------ Exercise data

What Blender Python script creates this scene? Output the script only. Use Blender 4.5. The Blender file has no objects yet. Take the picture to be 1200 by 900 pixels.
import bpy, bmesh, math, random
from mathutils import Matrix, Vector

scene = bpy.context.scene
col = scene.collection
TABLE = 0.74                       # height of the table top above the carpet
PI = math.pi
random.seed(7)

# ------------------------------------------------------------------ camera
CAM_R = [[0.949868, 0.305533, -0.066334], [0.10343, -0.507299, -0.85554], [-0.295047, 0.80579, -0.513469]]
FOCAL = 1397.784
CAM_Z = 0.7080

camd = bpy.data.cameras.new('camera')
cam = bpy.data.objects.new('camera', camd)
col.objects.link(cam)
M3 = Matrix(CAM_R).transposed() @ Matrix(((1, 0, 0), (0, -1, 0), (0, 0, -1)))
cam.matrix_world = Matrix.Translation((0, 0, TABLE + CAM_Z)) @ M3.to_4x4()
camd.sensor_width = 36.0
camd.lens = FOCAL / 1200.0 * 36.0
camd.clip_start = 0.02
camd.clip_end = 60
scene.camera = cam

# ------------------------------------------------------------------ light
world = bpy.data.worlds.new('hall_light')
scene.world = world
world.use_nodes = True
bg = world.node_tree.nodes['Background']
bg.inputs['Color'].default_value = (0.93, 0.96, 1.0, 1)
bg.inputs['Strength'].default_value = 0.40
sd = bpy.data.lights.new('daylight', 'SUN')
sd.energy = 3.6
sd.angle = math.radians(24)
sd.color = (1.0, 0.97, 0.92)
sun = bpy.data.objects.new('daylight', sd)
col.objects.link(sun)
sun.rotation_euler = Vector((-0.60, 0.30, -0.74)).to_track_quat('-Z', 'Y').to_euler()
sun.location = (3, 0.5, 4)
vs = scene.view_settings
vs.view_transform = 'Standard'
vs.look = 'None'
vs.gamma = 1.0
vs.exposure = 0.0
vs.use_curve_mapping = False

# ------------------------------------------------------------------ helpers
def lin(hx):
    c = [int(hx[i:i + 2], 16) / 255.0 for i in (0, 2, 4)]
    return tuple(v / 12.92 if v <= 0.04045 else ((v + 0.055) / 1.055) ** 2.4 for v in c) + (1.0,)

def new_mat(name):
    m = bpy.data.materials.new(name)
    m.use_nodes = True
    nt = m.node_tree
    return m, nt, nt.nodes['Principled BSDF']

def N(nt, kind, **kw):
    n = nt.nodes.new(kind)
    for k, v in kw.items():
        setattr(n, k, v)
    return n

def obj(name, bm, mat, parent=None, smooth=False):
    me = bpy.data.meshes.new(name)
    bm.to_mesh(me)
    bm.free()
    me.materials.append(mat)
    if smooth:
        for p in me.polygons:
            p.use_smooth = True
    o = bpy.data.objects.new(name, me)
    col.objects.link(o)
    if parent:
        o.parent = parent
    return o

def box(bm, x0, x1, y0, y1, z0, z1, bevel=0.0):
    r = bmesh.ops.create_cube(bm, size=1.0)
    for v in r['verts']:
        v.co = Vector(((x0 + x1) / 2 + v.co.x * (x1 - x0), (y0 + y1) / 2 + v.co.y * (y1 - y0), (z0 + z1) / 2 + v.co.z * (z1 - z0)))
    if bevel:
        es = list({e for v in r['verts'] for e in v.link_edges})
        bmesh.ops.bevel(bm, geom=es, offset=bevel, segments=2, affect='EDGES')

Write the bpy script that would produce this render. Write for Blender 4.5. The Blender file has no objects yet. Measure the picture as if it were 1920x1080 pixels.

------------

Exercise objective → Write out every entry again exactly, please, with nothing missing.

Answer for this exercise →
What Blender Python script creates this scene? Output the script only. Use Blender 4.5. The Blender file has no objects yet. Take the picture to be 1200 by 900 pixels.
import bpy, bmesh, math, random
from mathutils import Matrix, Vector

scene = bpy.context.scene
col = scene.collection
TABLE = 0.74                       # height of the table top above the carpet
PI = math.pi
random.seed(7)

# ------------------------------------------------------------------ camera
CAM_R = [[0.949868, 0.305533, -0.066334], [0.10343, -0.507299, -0.85554], [-0.295047, 0.80579, -0.513469]]
FOCAL = 1397.784
CAM_Z = 0.7080

camd = bpy.data.cameras.new('camera')
cam = bpy.data.objects.new('camera', camd)
col.objects.link(cam)
M3 = Matrix(CAM_R).transposed() @ Matrix(((1, 0, 0), (0, -1, 0), (0, 0, -1)))
cam.matrix_world = Matrix.Translation((0, 0, TABLE + CAM_Z)) @ M3.to_4x4()
camd.sensor_width = 36.0
camd.lens = FOCAL / 1200.0 * 36.0
camd.clip_start = 0.02
camd.clip_end = 60
scene.camera = cam

# ------------------------------------------------------------------ light
world = bpy.data.worlds.new('hall_light')
scene.world = world
world.use_nodes = True
bg = world.node_tree.nodes['Background']
bg.inputs['Color'].default_value = (0.93, 0.96, 1.0, 1)
bg.inputs['Strength'].default_value = 0.40
sd = bpy.data.lights.new('daylight', 'SUN')
sd.energy = 3.6
sd.angle = math.radians(24)
sd.color = (1.0, 0.97, 0.92)
sun = bpy.data.objects.new('daylight', sd)
col.objects.link(sun)
sun.rotation_euler = Vector((-0.60, 0.30, -0.74)).to_track_quat('-Z', 'Y').to_euler()
sun.location = (3, 0.5, 4)
vs = scene.view_settings
vs.view_transform = 'Standard'
vs.look = 'None'
vs.gamma = 1.0
vs.exposure = 0.0
vs.use_curve_mapping = False

# ------------------------------------------------------------------ helpers
def lin(hx):
    c = [int(hx[i:i + 2], 16) / 255.0 for i in (0, 2, 4)]
    return tuple(v / 12.92 if v <= 0.04045 else ((v + 0.055) / 1.055) ** 2.4 for v in c) + (1.0,)

def new_mat(name):
    m = bpy.data.materials.new(name)
    m.use_nodes = True
    nt = m.node_tree
    return m, nt, nt.nodes['Principled BSDF']

def N(nt, kind, **kw):
    n = nt.nodes.new(kind)
    for k, v in kw.items():
        setattr(n, k, v)
    return n

def obj(name, bm, mat, parent=None, smooth=False):
    me = bpy.data.meshes.new(name)
    bm.to_mesh(me)
    bm.free()
    me.materials.append(mat)
    if smooth:
        for p in me.polygons:
            p.use_smooth = True
    o = bpy.data.objects.new(name, me)
    col.objects.link(o)
    if parent:
        o.parent = parent
    return o

def box(bm, x0, x1, y0, y1, z0, z1, bevel=0.0):
    r = bmesh.ops.create_cube(bm, size=1.0)
    for v in r['verts']:
        v.co = Vector(((x0 + x1) / 2 + v.co.x * (x1 - x0), (y0 + y1) / 2 + v.co.y * (y1 - y0), (z0 + z1) / 2 + v.co.z * (z1 - z0)))
    if bevel:
        es = list({e for v in r['verts'] for e in v.link_edges})
        bmesh.ops.bevel(bm, geom=es, offset=bevel, segments=2, affect='EDGES')

Write the bpy script that would produce this render. Write for Blender 4.5. The Blender file has no objects yet. Measure the picture as if it were 1920x1080 pixels.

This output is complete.